Silver Creek student transfer upheld

Appeals from parents to keep their Grade 6 and 7 students enrolled at Silver Creek Elementary have been rejected by the school board
4810salmonarmJohnson-Bobbi2015
Bobbi Johnson

Appeals from parents to keep their Grade 6 and 7 students enrolled at Silver Creek Elementary have been rejected by the school board.

When Silver Creek Elementary  narrowly escaped closure last May, school trustees told parents to help expand the school’s student population in order to keep the rural school viable in the future.

The school’s population did increase by at least 18 students as of Sept. 15, and it appears a few more students have attempted to register since that time. This left the school district in a conundrum.

Silver Creek school now exceeded capacity for its current two full-time teachers, but was deemed by board staff to be too small to justify adding another teacher. The solution from the school district was to require the transfer of the six Grade 6 and 7 students to Shuswap Middle School.

Some parents felt betrayed that after being encouraged to help increase the student population, they ended up seeing their children forced to take hour-long bus rides away from their neighbourhood school. Three of the parents appealed the school district’s decision to the board of trustees, but parents were informed in a letter Thursday the appeal was rejected by the board and the students will not be permitted to attend Silver Creek.

“If we had put another teacher in, the pupil-to-teacher ratio would have been very low compared to other places in the district. We’ve got to be equitable to all the students across the district,” says Bobbi Johnson, school board chair.

Silver Creek parents were especially concerned because their school receives special funding of $157,000 to help supplement the cost of small schools.

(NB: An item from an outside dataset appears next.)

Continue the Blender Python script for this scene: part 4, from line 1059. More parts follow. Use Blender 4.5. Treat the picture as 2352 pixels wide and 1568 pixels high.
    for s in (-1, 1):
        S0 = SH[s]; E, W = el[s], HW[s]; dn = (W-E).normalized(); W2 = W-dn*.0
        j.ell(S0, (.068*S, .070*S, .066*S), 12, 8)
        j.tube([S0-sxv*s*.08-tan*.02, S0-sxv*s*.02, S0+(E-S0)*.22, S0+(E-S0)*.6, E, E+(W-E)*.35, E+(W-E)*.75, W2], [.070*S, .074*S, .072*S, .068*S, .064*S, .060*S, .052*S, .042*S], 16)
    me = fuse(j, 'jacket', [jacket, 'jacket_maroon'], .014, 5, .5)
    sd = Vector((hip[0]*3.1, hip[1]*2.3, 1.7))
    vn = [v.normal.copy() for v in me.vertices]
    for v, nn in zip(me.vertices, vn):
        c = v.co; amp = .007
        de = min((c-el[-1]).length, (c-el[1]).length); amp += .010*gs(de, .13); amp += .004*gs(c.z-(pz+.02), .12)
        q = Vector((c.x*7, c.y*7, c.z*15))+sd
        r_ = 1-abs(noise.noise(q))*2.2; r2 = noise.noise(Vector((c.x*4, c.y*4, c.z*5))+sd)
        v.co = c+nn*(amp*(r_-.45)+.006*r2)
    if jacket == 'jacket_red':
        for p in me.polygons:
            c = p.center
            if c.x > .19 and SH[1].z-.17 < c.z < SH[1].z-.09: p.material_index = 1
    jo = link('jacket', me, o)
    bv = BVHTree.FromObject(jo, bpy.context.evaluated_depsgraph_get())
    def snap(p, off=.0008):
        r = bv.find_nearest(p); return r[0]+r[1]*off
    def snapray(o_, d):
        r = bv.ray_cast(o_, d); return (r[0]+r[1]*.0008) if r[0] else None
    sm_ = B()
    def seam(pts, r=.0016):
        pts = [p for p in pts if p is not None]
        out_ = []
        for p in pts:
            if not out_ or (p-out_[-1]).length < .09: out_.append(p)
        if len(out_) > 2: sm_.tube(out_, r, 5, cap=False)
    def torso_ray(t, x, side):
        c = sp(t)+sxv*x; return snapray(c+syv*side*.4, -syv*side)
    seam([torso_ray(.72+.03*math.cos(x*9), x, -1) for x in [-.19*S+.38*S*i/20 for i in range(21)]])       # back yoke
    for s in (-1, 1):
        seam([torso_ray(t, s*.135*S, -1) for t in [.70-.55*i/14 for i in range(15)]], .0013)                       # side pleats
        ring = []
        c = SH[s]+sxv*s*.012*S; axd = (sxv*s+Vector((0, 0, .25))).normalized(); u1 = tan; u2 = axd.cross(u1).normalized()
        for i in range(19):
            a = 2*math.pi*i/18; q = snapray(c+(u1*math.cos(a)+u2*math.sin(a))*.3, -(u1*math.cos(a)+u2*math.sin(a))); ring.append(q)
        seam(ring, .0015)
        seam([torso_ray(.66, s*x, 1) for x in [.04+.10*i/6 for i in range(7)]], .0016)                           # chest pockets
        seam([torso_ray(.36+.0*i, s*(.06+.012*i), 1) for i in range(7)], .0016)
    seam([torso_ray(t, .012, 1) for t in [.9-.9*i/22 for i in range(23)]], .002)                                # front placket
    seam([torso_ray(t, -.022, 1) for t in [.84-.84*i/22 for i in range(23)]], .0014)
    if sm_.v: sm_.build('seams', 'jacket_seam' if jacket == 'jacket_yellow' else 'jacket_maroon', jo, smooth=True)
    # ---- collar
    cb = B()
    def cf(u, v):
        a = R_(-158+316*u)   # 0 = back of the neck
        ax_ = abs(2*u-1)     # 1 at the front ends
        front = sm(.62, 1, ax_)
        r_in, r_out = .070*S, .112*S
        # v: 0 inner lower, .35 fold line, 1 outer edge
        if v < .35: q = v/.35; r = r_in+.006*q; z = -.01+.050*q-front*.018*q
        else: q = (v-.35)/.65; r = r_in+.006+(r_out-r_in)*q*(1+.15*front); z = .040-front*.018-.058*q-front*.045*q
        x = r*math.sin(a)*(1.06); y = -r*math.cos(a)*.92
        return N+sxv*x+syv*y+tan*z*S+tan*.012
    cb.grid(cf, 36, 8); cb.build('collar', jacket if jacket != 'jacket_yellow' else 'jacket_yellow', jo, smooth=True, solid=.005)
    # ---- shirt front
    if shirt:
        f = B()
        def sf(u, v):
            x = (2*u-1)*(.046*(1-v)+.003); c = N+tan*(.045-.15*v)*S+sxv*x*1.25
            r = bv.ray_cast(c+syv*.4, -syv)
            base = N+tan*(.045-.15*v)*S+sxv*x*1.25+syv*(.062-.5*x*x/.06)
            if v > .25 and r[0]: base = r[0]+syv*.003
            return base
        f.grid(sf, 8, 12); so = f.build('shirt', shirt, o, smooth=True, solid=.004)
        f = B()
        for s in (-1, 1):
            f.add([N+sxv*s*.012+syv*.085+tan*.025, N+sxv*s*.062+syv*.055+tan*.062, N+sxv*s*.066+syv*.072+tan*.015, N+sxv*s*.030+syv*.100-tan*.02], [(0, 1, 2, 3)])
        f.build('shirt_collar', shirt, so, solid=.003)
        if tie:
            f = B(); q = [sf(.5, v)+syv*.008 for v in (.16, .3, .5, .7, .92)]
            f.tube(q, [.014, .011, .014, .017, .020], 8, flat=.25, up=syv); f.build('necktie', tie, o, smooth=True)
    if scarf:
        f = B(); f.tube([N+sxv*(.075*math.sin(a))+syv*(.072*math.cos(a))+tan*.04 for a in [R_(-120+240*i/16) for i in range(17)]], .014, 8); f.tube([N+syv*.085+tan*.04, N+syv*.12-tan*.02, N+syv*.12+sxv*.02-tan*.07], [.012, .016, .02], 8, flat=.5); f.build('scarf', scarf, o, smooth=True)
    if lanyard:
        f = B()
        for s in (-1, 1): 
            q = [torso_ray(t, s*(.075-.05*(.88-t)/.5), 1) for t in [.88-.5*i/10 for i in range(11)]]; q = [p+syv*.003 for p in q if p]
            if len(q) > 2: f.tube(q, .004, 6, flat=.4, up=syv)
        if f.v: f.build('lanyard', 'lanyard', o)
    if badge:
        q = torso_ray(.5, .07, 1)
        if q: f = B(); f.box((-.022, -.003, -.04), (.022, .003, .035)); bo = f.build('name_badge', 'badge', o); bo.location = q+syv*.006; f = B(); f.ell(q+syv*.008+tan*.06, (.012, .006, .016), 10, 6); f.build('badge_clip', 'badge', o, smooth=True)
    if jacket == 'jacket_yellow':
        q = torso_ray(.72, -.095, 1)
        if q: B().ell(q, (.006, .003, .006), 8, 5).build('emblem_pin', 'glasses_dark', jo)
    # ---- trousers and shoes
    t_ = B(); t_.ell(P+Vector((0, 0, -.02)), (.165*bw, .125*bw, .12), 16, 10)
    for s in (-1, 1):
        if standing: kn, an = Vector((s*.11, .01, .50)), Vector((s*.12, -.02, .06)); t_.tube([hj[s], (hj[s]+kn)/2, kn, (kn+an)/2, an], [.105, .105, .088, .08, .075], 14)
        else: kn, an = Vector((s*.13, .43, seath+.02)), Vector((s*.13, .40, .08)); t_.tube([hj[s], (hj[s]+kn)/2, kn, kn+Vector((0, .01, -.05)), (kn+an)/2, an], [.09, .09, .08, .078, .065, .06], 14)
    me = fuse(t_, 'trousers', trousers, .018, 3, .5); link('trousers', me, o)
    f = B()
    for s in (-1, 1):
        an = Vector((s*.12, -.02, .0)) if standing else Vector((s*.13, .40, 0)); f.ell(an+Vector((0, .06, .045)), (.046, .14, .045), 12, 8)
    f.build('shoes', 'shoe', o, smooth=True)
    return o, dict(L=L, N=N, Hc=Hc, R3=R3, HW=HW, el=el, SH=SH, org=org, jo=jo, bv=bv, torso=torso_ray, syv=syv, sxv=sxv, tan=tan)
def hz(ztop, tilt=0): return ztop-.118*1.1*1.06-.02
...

“This baffles me,” says Kristie Clark, whose son is one of the Grade 6 students being shifted. “Obviously the government feels that rural schools need more financial support, but our district has decided to use those funds to support urban schools.”

Johnson says funds received from the ministry of education are pooled into a general fund to support all the schools in the district.

“Budgets are not allocated to schools strictly based on amounts generated by the individual school. This has never been a practice in our district,” she wrote in a letter to parents.

Johnson says while the transfer of students to accommodate enrolment is difficult, it is not uncommon.

“The district has to move kids all the time if enrolment exceeds capacity. This is not a unique case.”

Parents says the move will have a detrimental effect on their kids, not only due to an extended bus ride, but also because the students are used to a smaller school.

Ann and Robert Craik, who are raising their granddaughter in Silver Creek, says she used to be a confident student leader. Now, she has become apprehensive, timid and reluctant to speak in class.

“I sat at the meeting (in May) where promises were made. Where we were told to grow the school. Now I’m devastated those promises were broken,” says Ann.